I don't even understand what purism amounts to, if it's not the triviality that this line of reasoning suggests. And I certainly don't have intuitions about purism. Therefore, I have a hard time seeing what all the fuss is about. (Interesting sidenote: it looks like common ground among at least many SSI types and at least many contextualists that one of the motivations for contextualism is to maintain purism. I'm a contextualist who has never had anything like that motivation; indeed, it looks pretty incomprehensible to me.)


1 comment:

  1. Hi Matt -- please forgive the long delay in responding. Thanks for the comment.

    So is your view that what characterizes purism is merely that the factors that influence whether someone knows are not very surprising to some favored subclass of individuals? That's a coherent notion, of course, but it doesn't strike me as a very interesting one. "Purism" is a funny name for it. And I don't see that it's terribly intuitive. Furthermore, I don't see that it gets all the cases to line up the way you want. I think you mean it to be consistent with purism that whether I know p can depend in part on how close the nearest fake barn is to me. But that's a surprising, counterintuitive claim -- many people will react by saying it *clearly* doesn't make a difference and is the wrong *kind* of thing to make a difference.

    On this:

    "Suppose we say that someone is in a position to know p iff either they know p or the only thing standing in the way of their knowing p are the doxastic conditions regarding p."

    I would have thought that knowledge is a 'doxastic condition' in your sense. Isn't knowledge 'partly doxastic'?

    Then you ask:

    "Why does it seem to so many epistemologists that stakes are the wrong kind of thing to make a difference to whether one is in a position to know?"

    But I take that to be a separate question. We can argue on the merits of a particular thesis, like the thesis that stakes make a difference to knowledge, or whether one is 'in a position' to know. And you're right, that strikes many people as counterintuitive, and you're also right that there are interesting arguments in favor of it anyway. I just don't see that it's any different in kind from arguments about, e.g., whether purely external factors can influence justification facts, or whether elements outside one's control can make a difference to moral facts, or whatever. I also don't see that this suggestion has anything very interesting in common with other forms of 'impurism', such as a view that says that what possibilities are salient make a difference to knowledge facts.

    "I don’t know what to say other than to look at what people seem to agree are right kinds of things to make a difference: evidence, availability of reliable processes, availability of a safe indicator, etc. All these things seem to me to be truth-relevant in one or another sense."

    Well, ok. But my point is that knowledge seems to be truth-relevant in at least the same senses. So if you're trying to characterize what the unsurprising features have in common, this doesn't seem to do the trick.

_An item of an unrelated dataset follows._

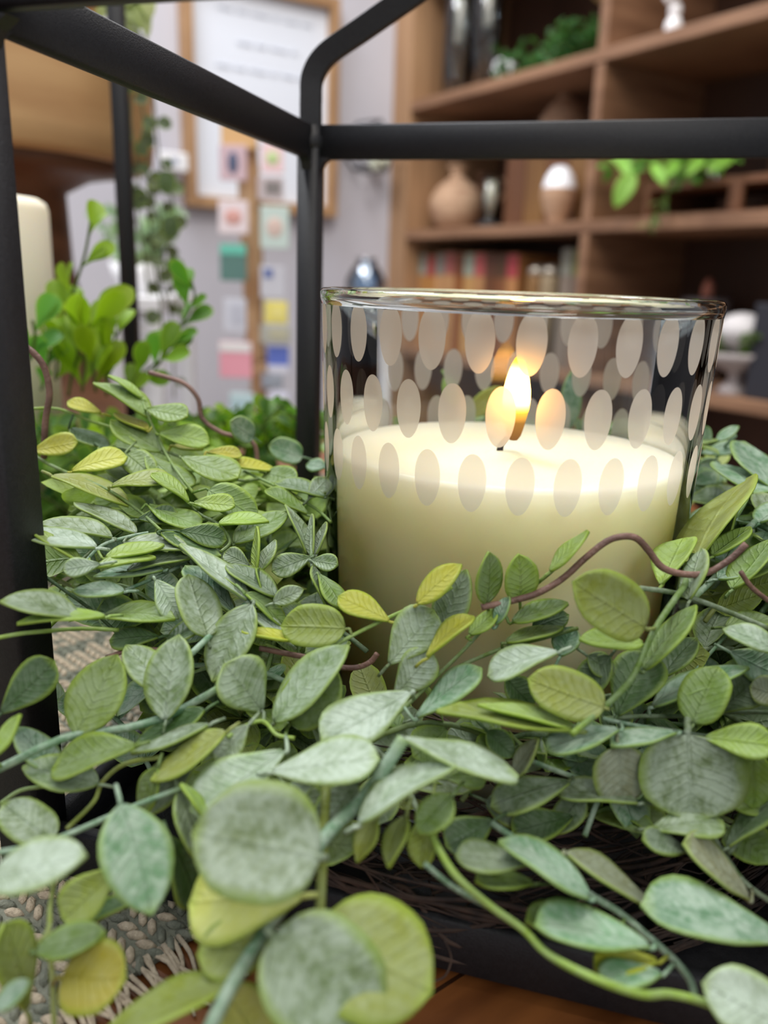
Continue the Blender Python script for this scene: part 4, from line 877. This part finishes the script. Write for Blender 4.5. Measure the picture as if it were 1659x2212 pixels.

    "The key intuition is that stakes are the wrong kind of factor; the attempt to formulate a doctrine of purism is an attempt to try to figure out what about stakes makes them the wrong kind of factor.
    Do you share the *wrong kind of factor* intuition at least?"

    I don't think I do. I don't really have strong commitments on what kinds of factors can be relevant to these cases. It strikes me as a somewhat surprising suggestion, but no more so than various suggestions that you do want to count as purist.